A rash of recent news articles (like here and here) have noted that in a little over a year, an obscure provision of U.S. copyright law takes effect – one which allows songwriters and musicians to exercise their “termination rights” and take back from the record labels many thousands of songs they licensed 35 years ago.
So, for example, Boston will be able to take back Don’t Look Back. Gloria Gaynor can repo Love Tracks, and Elvis Costello can reclaim This Year’s Model. Less auspiciously, Kiss guitarist Ace Frehley can reclaim his entire solo album. (The music industry may not mind losing this one.) And every Jan. 1, a whole new crop of artists looking to lay claim to their termination rights will appear.
The music industry, already reeling from online piracy and digital downloads, is fighting back against what they see as the looming loss of their property—and the huge profits that still come from some of these records. Why would Congress create a system where, 35 years after making a record that no one knew for sure would be a hit, musicians could take back control—and profits—over the best-selling songs?

Photo: Andrea SartoratiBruce Springsteen is hoping to reclaim ownership of his 1978 album “Darkness at the Edge of Town.”

In general, if you decide to sell or perpetually license a piece of property, you can’t later take it back, no matter how much you might want to. So If I sell my house and two years later the city decides to build a lovely public park in my neighborhood, the value of my former house may rise substantially. But no one contends that I can take the house back, or that I’m due a bonus payment from the lucky buyer.  A deal is a deal.
So why the exception for copyright owners?  It is sometimes said that the ultimate market value of creative works is among the hardest to predict, and so fairness requires a bonus for authors when a deal proves particularly rich. But that explanation cannot suffice standing alone, because it is equally an argument for giving a bonus to buyers when deals prove (as they often do) valueless.
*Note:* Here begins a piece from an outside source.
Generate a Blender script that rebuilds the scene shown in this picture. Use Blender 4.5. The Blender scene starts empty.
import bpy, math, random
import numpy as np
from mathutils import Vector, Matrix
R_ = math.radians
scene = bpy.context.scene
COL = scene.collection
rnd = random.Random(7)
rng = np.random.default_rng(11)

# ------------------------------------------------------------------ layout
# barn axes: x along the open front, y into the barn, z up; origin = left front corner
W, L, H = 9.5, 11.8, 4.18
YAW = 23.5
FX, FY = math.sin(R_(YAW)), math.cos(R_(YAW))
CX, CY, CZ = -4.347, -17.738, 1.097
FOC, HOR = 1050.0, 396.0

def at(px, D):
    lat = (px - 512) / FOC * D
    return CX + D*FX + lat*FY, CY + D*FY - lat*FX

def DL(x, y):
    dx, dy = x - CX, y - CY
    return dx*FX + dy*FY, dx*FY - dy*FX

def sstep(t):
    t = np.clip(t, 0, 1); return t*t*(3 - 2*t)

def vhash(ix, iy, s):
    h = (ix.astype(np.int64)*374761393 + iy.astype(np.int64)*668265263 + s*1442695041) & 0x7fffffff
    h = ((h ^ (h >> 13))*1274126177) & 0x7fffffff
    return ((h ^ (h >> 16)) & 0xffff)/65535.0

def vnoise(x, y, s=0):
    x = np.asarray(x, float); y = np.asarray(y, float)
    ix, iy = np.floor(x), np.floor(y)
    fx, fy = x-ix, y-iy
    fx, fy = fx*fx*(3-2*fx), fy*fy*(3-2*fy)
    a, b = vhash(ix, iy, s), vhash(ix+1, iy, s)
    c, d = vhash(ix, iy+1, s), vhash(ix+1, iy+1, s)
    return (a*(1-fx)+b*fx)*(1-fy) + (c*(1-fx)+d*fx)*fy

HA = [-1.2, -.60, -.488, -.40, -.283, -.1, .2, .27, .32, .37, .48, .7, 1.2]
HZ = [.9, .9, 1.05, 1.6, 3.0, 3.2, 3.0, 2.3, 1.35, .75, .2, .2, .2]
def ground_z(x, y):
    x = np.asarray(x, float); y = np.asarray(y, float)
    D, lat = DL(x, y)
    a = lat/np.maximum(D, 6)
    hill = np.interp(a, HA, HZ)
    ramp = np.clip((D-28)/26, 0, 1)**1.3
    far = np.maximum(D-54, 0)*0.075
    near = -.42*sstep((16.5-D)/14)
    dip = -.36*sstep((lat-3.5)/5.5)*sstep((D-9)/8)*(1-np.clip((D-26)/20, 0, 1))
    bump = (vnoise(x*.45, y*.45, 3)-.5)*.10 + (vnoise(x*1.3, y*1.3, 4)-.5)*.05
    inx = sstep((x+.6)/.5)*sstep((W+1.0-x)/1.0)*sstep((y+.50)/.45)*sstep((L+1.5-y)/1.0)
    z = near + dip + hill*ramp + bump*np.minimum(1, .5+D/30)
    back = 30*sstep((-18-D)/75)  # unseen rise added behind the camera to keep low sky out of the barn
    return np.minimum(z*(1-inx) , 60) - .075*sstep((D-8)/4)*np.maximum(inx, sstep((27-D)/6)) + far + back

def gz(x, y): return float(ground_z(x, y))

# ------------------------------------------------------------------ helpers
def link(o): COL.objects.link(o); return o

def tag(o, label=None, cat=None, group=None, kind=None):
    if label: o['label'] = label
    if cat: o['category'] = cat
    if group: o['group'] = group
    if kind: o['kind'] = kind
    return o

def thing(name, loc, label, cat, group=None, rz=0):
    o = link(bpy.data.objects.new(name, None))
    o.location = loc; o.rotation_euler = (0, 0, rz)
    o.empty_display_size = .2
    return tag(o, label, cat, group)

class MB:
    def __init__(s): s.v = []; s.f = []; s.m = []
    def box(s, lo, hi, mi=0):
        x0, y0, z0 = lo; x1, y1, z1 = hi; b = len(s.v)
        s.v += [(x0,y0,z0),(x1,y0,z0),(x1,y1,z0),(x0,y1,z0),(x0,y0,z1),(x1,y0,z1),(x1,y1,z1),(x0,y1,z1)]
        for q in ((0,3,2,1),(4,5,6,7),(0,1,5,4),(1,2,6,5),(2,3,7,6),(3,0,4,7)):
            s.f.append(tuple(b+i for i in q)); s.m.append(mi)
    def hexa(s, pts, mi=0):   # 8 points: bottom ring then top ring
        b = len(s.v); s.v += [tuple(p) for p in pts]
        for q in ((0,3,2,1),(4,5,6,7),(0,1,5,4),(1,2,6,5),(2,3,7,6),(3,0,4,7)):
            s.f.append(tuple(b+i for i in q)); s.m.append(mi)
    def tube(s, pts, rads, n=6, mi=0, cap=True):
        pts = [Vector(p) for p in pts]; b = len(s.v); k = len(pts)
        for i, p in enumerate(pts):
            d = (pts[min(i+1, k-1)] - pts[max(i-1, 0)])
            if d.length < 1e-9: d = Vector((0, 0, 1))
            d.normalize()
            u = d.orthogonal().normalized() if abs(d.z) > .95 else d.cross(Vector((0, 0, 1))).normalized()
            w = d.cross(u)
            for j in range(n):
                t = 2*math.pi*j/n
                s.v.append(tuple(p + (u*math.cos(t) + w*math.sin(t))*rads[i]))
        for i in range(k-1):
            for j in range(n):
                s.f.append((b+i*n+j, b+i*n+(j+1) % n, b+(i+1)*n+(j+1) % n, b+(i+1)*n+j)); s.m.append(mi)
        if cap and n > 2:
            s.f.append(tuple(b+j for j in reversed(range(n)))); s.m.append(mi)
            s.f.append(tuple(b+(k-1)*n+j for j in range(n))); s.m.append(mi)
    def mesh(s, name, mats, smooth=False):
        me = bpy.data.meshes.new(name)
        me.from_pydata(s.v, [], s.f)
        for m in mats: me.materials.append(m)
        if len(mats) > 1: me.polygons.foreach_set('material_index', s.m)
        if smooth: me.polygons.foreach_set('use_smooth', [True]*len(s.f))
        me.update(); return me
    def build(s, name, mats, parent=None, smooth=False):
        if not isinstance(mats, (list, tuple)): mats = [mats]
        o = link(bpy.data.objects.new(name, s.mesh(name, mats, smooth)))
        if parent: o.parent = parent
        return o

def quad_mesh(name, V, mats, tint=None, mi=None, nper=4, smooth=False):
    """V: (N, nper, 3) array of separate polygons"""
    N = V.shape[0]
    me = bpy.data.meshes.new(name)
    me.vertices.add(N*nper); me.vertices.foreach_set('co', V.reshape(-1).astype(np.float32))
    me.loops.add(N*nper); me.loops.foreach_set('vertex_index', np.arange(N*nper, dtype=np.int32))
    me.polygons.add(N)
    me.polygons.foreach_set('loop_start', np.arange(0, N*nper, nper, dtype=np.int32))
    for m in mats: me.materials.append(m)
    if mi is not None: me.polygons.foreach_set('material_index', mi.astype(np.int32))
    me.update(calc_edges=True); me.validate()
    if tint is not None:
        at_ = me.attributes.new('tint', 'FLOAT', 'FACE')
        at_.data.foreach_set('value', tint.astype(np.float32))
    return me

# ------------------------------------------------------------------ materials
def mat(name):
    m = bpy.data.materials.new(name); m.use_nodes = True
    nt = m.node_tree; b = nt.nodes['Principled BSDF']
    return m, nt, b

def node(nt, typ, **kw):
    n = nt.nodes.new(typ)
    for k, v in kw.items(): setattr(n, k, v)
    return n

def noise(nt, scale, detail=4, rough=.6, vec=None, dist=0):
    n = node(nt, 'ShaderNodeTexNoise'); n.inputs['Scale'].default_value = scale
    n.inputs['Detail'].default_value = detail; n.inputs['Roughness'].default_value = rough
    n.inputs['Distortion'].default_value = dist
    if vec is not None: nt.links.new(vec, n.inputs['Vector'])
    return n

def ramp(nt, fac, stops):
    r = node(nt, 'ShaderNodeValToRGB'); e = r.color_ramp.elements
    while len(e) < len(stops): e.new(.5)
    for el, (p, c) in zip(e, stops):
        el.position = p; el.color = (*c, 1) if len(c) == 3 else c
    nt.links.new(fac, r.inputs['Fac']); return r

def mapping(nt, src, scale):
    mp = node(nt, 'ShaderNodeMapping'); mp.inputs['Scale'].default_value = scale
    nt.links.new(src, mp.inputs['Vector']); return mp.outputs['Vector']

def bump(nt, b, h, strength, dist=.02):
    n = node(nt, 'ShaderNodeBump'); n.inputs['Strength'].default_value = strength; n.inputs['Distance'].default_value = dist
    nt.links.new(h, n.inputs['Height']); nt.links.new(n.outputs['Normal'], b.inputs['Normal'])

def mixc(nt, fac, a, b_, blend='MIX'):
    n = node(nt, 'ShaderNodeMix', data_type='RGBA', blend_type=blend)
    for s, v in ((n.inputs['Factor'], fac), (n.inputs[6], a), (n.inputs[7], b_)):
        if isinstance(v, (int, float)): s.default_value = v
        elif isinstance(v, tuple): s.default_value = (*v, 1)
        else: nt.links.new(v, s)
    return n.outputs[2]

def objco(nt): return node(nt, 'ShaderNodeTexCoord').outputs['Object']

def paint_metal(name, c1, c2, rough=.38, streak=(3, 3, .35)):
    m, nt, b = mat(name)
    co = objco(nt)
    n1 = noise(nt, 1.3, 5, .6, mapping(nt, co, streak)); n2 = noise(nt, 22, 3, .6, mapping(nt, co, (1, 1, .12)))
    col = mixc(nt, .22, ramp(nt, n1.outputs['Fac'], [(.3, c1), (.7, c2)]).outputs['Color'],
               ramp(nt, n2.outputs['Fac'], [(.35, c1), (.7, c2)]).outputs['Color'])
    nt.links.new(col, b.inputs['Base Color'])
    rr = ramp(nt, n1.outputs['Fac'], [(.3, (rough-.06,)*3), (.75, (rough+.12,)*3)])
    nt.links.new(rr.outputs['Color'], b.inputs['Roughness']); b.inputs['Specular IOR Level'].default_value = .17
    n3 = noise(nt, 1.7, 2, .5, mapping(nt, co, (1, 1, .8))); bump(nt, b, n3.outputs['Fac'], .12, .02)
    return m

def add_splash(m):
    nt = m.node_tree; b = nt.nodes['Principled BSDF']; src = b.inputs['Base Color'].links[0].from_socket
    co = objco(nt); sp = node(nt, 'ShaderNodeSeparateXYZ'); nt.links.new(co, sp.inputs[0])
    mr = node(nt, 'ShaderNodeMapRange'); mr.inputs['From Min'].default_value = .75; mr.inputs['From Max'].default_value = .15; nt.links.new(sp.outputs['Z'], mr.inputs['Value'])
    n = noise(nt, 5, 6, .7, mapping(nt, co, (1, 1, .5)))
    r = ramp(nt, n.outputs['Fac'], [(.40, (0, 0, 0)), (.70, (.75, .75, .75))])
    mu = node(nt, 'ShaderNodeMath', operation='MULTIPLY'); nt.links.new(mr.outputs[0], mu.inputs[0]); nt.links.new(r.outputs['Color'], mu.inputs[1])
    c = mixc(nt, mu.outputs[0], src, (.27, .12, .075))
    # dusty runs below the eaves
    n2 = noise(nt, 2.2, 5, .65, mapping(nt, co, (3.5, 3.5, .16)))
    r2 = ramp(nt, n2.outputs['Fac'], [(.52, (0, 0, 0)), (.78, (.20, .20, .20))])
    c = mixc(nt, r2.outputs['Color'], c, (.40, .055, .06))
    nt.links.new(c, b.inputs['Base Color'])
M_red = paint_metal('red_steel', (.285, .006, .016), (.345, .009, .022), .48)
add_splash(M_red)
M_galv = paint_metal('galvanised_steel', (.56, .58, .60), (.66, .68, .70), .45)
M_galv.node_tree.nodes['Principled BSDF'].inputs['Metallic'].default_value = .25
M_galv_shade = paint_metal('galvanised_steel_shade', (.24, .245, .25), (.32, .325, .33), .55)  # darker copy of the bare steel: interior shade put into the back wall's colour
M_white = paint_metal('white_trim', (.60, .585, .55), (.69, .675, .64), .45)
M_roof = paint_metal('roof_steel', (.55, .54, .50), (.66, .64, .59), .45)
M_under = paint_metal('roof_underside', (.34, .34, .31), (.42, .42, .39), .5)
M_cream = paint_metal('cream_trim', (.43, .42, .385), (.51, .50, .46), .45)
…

And yet only the musicians can terminate rights – not the record labels.
A more important justification observes that musicians often face much more competition than record companies. There are, or at least have been traditionally, many more songwriters and performers than there are record labels. So labels enjoy a degree of leverage in negotiations with musicians. This is a better justification than the first, but it’s still weak.
Think for a moment about the economic effect of the termination provision on the behavior of parties to copyright transactions. Because buyers can expect, on average, to make lower profits when the law contains the termination provision, they will offer less in the initial transaction. Thus, sellers will be more willing to accept less, because they know that if a work later proves valuable, they can terminate and demand some additional payment. So the most likely effect of the termination provision is to force deal prices down across the board. Interesting.
Is this good? Depends. If we consider the situation of musicians, not really. The termination provision forces initial prices down for all artists. It then enriches a few fortunate enough to have produced works of enduring value (or profit). A termination provision, in other words, is like a lottery ticket—and like lottery tickets, the vast majority of ticket holders get nothing. The most successful musicians are the last ones in need of aid, but the net effect of the termination provision is to transfer wealth from unsuccessful (the lottery losers) to successful artists (the lottery winners).
Put differently, the termination provision is a regressive tax.  And in that light, the “fairness” justification for the termination provision is less than overwhelming.
Now, the music industry is making none of these arguments in the current sparring over termination rights. Instead, record companies have hired legions of lawyers to argue in court that songs are “works made for hire” – i.e., that the musicians were employees, and therefore the songs belong permanently to the record companies, not the musicians.
That argument will play out over the next few years, but even now it looks dubious. Musicians are not “employees” of the record companies the way fry cooks are employees of McDonald’s.  They are independent contractors who create their art and then license it.
However weak the music industry’s legal claims may be, the termination system remains a poor idea—one that, in the interest of fairness, actually transferred money from those who needed it most to those who need it least.